▼▼▼
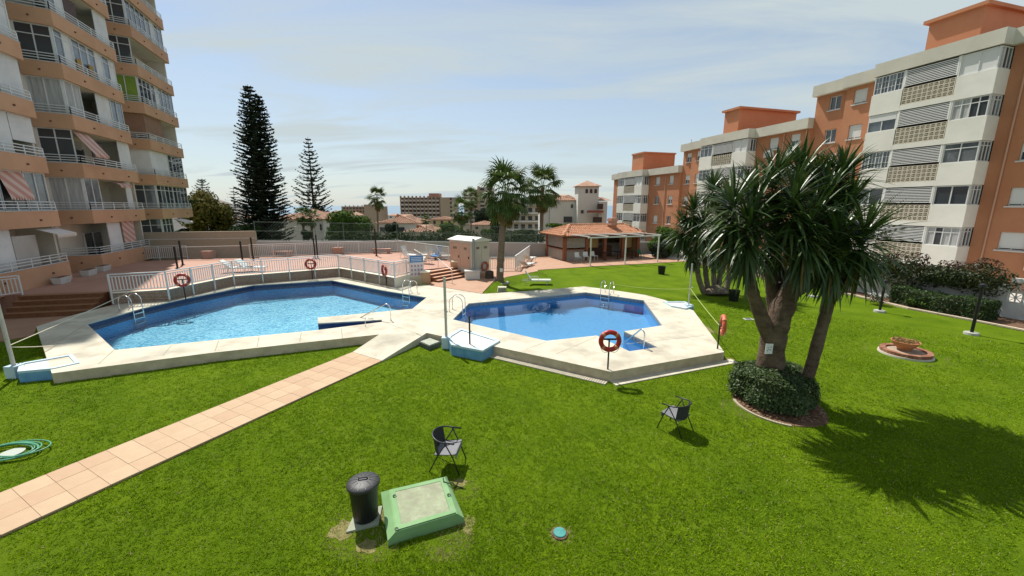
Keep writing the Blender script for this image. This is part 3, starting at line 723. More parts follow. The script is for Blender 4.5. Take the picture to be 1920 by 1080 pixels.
def block(label, ab, roof, nfl, detail, aL, aR, wins):
    t = thing('apartment_block', label, 'apartment building', FP(ab + 3.3, 4, 0), group='orange apartment blocks stepping down the hill')
    sp = [roof - 2.15 - 2.68 * k for k in range(nfl)]
    zb = sp[-1] - 2.6
    ops = [(a0, a1, s_ - 0.1, s_ + 1.0) for a0, a1 in wins for s_ in sp]
    o1 = 1.2
    st = ab + 9.45
    for u0, u1, du in ((aL, ab, 0), (ab + 6.7, st, 0), (st, aR, 0.25)):
        w_ = MB(); wall_open(w_, u0, u1, o1 + du, o1 + du + 0.3, zb, roof - 0.86, ops); wob('wall', w_, ORANGE, t)
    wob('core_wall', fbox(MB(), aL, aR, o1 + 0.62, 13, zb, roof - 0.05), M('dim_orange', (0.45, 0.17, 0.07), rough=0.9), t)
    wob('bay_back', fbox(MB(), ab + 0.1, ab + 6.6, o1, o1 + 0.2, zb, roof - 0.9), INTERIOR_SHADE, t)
    for a0, a1, oo in ((ab - 0.06, ab + 6.76, -0.06), (ab + 6.76, st + 0.1, 0.78), (st + 0.1, aR + 0.15, 1.02), (aL, ab - 0.06, 0.78)):
        if a1 > a0: wob('roof_fascia', fbox(MB(), a0, a1, oo, o1 + 0.7, roof - 0.88, roof), FASCIA, t)
    for k, s_ in enumerate(sp):
        spn = MB()
        fbox(spn, ab + 4.76, ab + 6.7, 0, 0.2, s_ - 1.46, s_ - 0.03); fbox(spn, ab, ab + 1.86, 0, 0.2, s_ - 1.46, s_ - 0.03)
        fbox(spn, ab + 1.86, ab + 4.76, 0.004, 0.2, s_ - 1.46, s_ - 1.12); fbox(spn, ab, ab + 0.2, 0.2, o1, s_ - 1.46, s_ - 0.03); fbox(spn, ab + 6.5, ab + 6.7, 0.2, o1, s_ - 1.46, s_ + 1.22)
        fbox(spn, ab + 0.2, ab + 6.5, 0.2, o1, s_ - 1.46, s_ - 1.30); fbox(spn, ab + 1.80, ab + 1.88, 0.03, 0.24, s_ - 0.03, s_ + 1.22); fbox(spn, ab + 4.74, ab + 4.82, 0.03, 0.24, s_ - 0.03, s_ + 1.22)
        wob('spandrel', spn, BAYWHITE, t)
        ty = R.choice((0, 1, 2))
        if detail: fwin(t, ab + 4.83, ab + 6.66, s_ - 0.03, s_ + 1.2, 0.1, 4 if k in (0, 2) else 2, 0.4 if k == 1 else 0, 0, [GLASS_PALE, GLASS], False, k in (0, 2))
        else: fwin(t, ab + 4.83, ab + 6.66, s_ - 0.03, s_ + 1.2, 0.1, 3, 0, 0.75, [GLASS_PALE, GLASS], False)
        pm = ([SHUT, SHUT], [CURTAIN, CURTAIN, GLASS, GLASS], [GLASS_PALE, GLASS_PALE], [GLASS, GLASS], [CURTAIN, GLASS, CURTAIN, CURTAIN])[k % 5]
        fwin(t, ab + 0.08, ab + 1.79, s_ - 0.03, s_ + 1.2, 0.1, len(pm), 0, 0 if k in (0, 3) else 0.72, pm, False)
        # window on the near side of the bay
        glazing(t, FP(ab + 0.1, 0.12, 0)[:2], FP(ab + 0.1, o1 - 0.005, 0)[:2], s_ - 0.03, s_ + 1.2, 3, 0.78 if k else 0, [CURTAIN, GLASS, GLASS_PALE] if k != 2 else [GLASS_PALE, GLASS, GLASS])
        # louvre and block screen
        if detail:
            lv = wob('louvre_panel', fbox(fbox(MB(), ab + 1.88, ab + 1.95, 0.02, 0.14, s_ + 0.10, s_ + 1.2), ab + 4.68, ab + 4.74, 0.02, 0.14, s_ + 0.10, s_ + 1.2), SLAT, t)
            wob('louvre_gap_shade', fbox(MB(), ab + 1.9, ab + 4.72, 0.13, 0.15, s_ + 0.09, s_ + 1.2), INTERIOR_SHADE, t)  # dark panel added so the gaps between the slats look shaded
            for q in range(10):
                o = link('slat', slat_me, lv, loc=Vector(FP(ab + 3.31, 0.04, s_ + 0.15 + q * 0.108)) - _wl(lv), rot=(0, 0, f_ang))
            bs = wob('block_screen', fbox(MB(), ab + 1.9, ab + 4.72, 0.03, 0.15, s_ - 1.12, s_ - 1.08), BLOCKM, t)
            for r_ in range(4):
                for c_ in range(10):
                    link('breeze_block', block_me, bs, loc=Vector(FP(ab + 2.04 + c_ * 0.281, 0.06, s_ - 0.95 + r_ * 0.265)) - _wl(bs), rot=(0, 0, f_ang))
        else:
            lv = MB(); cs, sn = math.cos(f_ang), math.sin(f_ang)
            for q in range(10):
                fbox(lv, ab + 1.9, ab + 4.72, 0.0, 0.06, s_ + 0.13 + q * 0.108, s_ + 0.175 + q * 0.108)
            tag(wob('louvre_panel', lv, SLAT, t), kind='stuff')
            bk = MB()
            for r_ in range(4):
                for c_ in range(10):
                    cx = ab + 2.04 + c_ * 0.281; cz = s_ - 0.95 + r_ * 0.265
                    fbox(bk, cx - 0.13, cx + 0.13, 0.02, 0.1, cz - 0.13, cz - 0.09); fbox(bk, cx - 0.13, cx - 0.09, 0.02, 0.1, cz - 0.09, cz + 0.13); fbox(bk, cx - 0.04, cx + 0.04, 0.02, 0.1, cz - 0.03, cz + 0.05)
            tag(wob('block_screen', bk, BLOCKM, t), kind='stuff')
    for a0, a1 in wins:
        far = a0 > st
        for k, s_ in enumerate(sp):
            shv = R.choice((0, 0.45, 0.55, 0.9, 0.9))
            fwin(t, a0, a1, s_ - 0.1, s_ + 1.0, o1 + (0.40 if far else 0.15), 2, shv, 0, GLASS, True)
    return t
def ac(t, a, z, o):
    s = fbox(MB(), a, a + 0.85, o - 0.4, o - 0.05, z, z + 0.62); f = wob('air_conditioner', s, WHITE, t)
    c = Vector(FP(a + 0.33, o - 0.405, z + 0.31)); wob('fan_grille', MB().torus(c, (FN.x, FN.y, 0), 0.2, 0.035, 16, 6), M('ac_grille', (0.2, 0.2, 0.2), rough=0.6), f)
    s = fbox(MB(), a + 0.1, a + 0.75, o - 0.4, o, z - 0.06, z - 0.005); wob('bracket', s, BLACK, f)
def roofbox(t, a0, a1, o0, o1, z0, z1, wide=0.25):
    b = wob('stair_hut', fbox(MB(), a0, a1, o0, o1, z0, z1), ORANGE, t)
    wob('hut_roof', fbox(MB(), a0 - wide, a1 + wide, o0 - wide, o1 + wide, z1, z1 + 0.22), ORANGE, b)
r1 = block('nearest and tallest orange block, white bay with louvres and breeze-block screens facing the lawn', 0.0, 15.45, 5, True, -7.0, 12.1, [(-2.4, -1.25), (-4.9, -3.7), (7.85, 8.85), (10.0, 10.95)])
r2 = block('middle orange apartment block one storey lower than its neighbour, half hidden by the yucca crowns', 17.7, 12.85, 4, False, 12.1, 29.0, [(13.0, 13.95), (15.2, 16.2), (25.4, 26.3), (27.5, 28.4)])
r3 = block('farthest and lowest orange apartment block, behind the tiled bar', 35.75, 10.3, 4, False, 29.0, 46.1, [(30.3, 31.2), (33.2, 34.2), (43.6, 44.5)])
for t_, a_, z_ in ((r1, -3.6, 1.4), (r2, 13.1, 9.75), (r2, 15.5, 9.85)): ac(t_, a_, z_, 1.2)
# drain pipes
for t_, a_, zt_, zb_ in ((r2, 14.6, 11.9, 9.3), (r2, 12.4, 11.9, 5.0), (r1, -0.7, 14.4, 0.5), (r3, 31.9, 9.4, 1)):
    c0 = Vector(FP(a_, 1.13, 0)); wob('drain_pipe', MB().tube([(c0.x, c0.y, zb_), (c0.x, c0.y, zt_)], 0.05, 8), M('pipe_salmon', (0.55, 0.30, 0.2), rough=0.6), t_)
roofbox(r1, 2.5, 5.4, 2.6, 12.0, 15.4, 17.95)
roofbox(r2, 21.8, 23.9, 2.6, 10.9, 12.8, 15.75)
roofbox(r3, 39.6, 42.7, 2.6, 8.3, 10.25, 13.1, 0.12)
a0 = Vector(FP(30.3, 3.5, 10.2)); wob('antenna', MB().tube([a0, a0 + Vector((0, 0, 3.6))], 0.025, 5), BLACK, r3)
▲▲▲
[EXERCISE DETAILS] The lines to quote run from the one containing "wob('bay_back', fbox(MB(), ab" to the one containing "lv = wob('louvre_panel', fbox(fbox(MB(), ab". Quote them exactly, with both of those lines, and nothing else.

[RESPONSE]
    wob('bay_back', fbox(MB(), ab + 0.1, ab + 6.6, o1, o1 + 0.2, zb, roof - 0.9), INTERIOR_SHADE, t)
    for a0, a1, oo in ((ab - 0.06, ab + 6.76, -0.06), (ab + 6.76, st + 0.1, 0.78), (st + 0.1, aR + 0.15, 1.02), (aL, ab - 0.06, 0.78)):
        if a1 > a0: wob('roof_fascia', fbox(MB(), a0, a1, oo, o1 + 0.7, roof - 0.88, roof), FASCIA, t)
    for k, s_ in enumerate(sp):
        spn = MB()
        fbox(spn, ab + 4.76, ab + 6.7, 0, 0.2, s_ - 1.46, s_ - 0.03); fbox(spn, ab, ab + 1.86, 0, 0.2, s_ - 1.46, s_ - 0.03)
        fbox(spn, ab + 1.86, ab + 4.76, 0.004, 0.2, s_ - 1.46, s_ - 1.12); fbox(spn, ab, ab + 0.2, 0.2, o1, s_ - 1.46, s_ - 0.03); fbox(spn, ab + 6.5, ab + 6.7, 0.2, o1, s_ - 1.46, s_ + 1.22)
        fbox(spn, ab + 0.2, ab + 6.5, 0.2, o1, s_ - 1.46, s_ - 1.30); fbox(spn, ab + 1.80, ab + 1.88, 0.03, 0.24, s_ - 0.03, s_ + 1.22); fbox(spn, ab + 4.74, ab + 4.82, 0.03, 0.24, s_ - 0.03, s_ + 1.22)
        wob('spandrel', spn, BAYWHITE, t)
        ty = R.choice((0, 1, 2))
        if detail: fwin(t, ab + 4.83, ab + 6.66, s_ - 0.03, s_ + 1.2, 0.1, 4 if k in (0, 2) else 2, 0.4 if k == 1 else 0, 0, [GLASS_PALE, GLASS], False, k in (0, 2))
        else: fwin(t, ab + 4.83, ab + 6.66, s_ - 0.03, s_ + 1.2, 0.1, 3, 0, 0.75, [GLASS_PALE, GLASS], False)
        pm = ([SHUT, SHUT], [CURTAIN, CURTAIN, GLASS, GLASS], [GLASS_PALE, GLASS_PALE], [GLASS, GLASS], [CURTAIN, GLASS, CURTAIN, CURTAIN])[k % 5]
        fwin(t, ab + 0.08, ab + 1.79, s_ - 0.03, s_ + 1.2, 0.1, len(pm), 0, 0 if k in (0, 3) else 0.72, pm, False)
        # window on the near side of the bay
        glazing(t, FP(ab + 0.1, 0.12, 0)[:2], FP(ab + 0.1, o1 - 0.005, 0)[:2], s_ - 0.03, s_ + 1.2, 3, 0.78 if k else 0, [CURTAIN, GLASS, GLASS_PALE] if k != 2 else [GLASS_PALE, GLASS, GLASS])
        # louvre and block screen
        if detail:
            lv = wob('louvre_panel', fbox(fbox(MB(), ab + 1.88, ab + 1.95, 0.02, 0.14, s_ + 0.10, s_ + 1.2), ab + 4.68, ab + 4.74, 0.02, 0.14, s_ + 0.10, s_ + 1.2), SLAT, t)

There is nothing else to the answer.